100 Men Complete FWCC’s Gender-Transformative Training
FIJI NEWS


The Fiji Women's Crisis Centre (FWCC) has marked a major milestone in its long-running Male Advocacy for Women’s Human Rights Programme, announcing that 100 men from Rewa and Cakaudrove completed intensive gender-transformative training in 2025.
The Centre says the growing demand reflects a wider national recognition that preventing violence against women and girls requires men to challenge harmful ideas about masculinity and take responsibility for meaningful behavioural change.
Established in 2002, the programme is one of the Pacific’s earliest home-grown initiatives designed to engage men in feminist-aligned violence-prevention work.
FWCC stresses that the process begins with women—consulting them first to ensure that their concerns, safety and priorities guide any engagement with men.
Only then do male participants undergo a week of intensive training covering patriarchy, power and control, socialisation, rape myths, victim-blaming, respect, equality and ethical support of survivors.
FWCC says assessments from this year’s training cycle show tangible changes in households and communities. Women have reported improved communication, shared domestic responsibilities, and partners becoming more mindful of the everyday pressures women face.

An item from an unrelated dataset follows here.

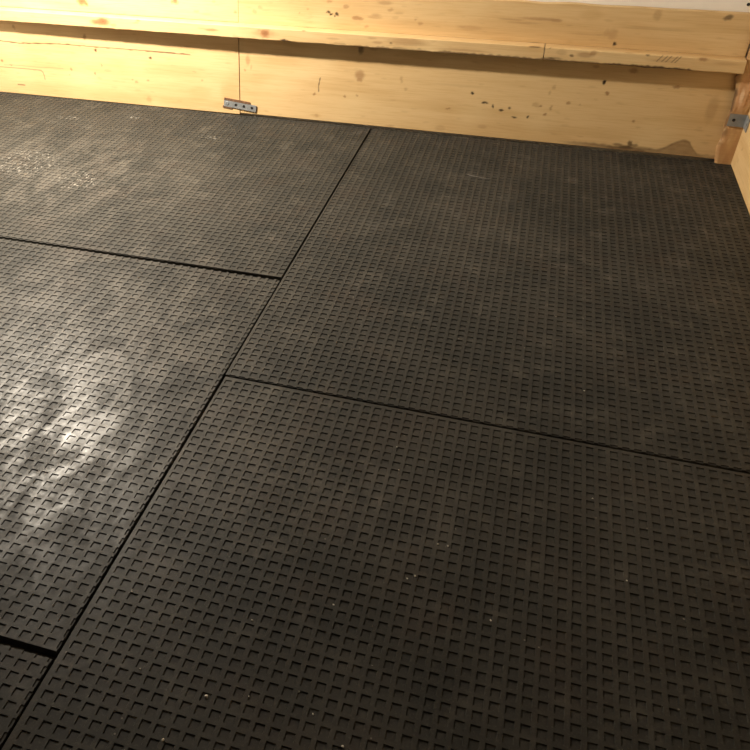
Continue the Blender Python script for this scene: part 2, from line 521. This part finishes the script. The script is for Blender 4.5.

Some men have also begun calling out sexist jokes or peer behaviour that supports harmful norms. One participant in Rewa has begun joining his wife on her fishing trips and preparing dinner for her—a visible shift in understanding partnership and care.
FWCC Coordinator Shamima Ali says these shifts demonstrate the deeper purpose of the programme.
“We are seeing men reflect deeply on their roles and take genuine steps to change their behaviour. Prevention is possible when men listen to women, respect women’s rights, and commit to building homes and communities grounded in equality and non-violence,” she said.
The programme also integrates mental health and emotional well-being, recognising that restrictive ideas about masculinity often discourage men from seeking help or expressing vulnerability—an important component for long-term violence prevention.
FWCC’s approach has gained regional and international recognition as a leading Pacific model for ethical male engagement. Research globally shows that when men’s programmes remain accountable to women and aligned with feminist human-rights principles—such as the Warwick Principles—communities can achieve long-term reductions in intimate-partner violence.
FWCC is calling on government ministries, provincial offices, traditional leaders, youth groups, religious institutions and development partners to expand evidence-based male engagement initiatives as part of national violence-prevention strategies—while ensuring that funding for women’s rights organisations and essential services is not reduced.
The Centre is also encouraging men across Fiji to reach out for future training opportunities.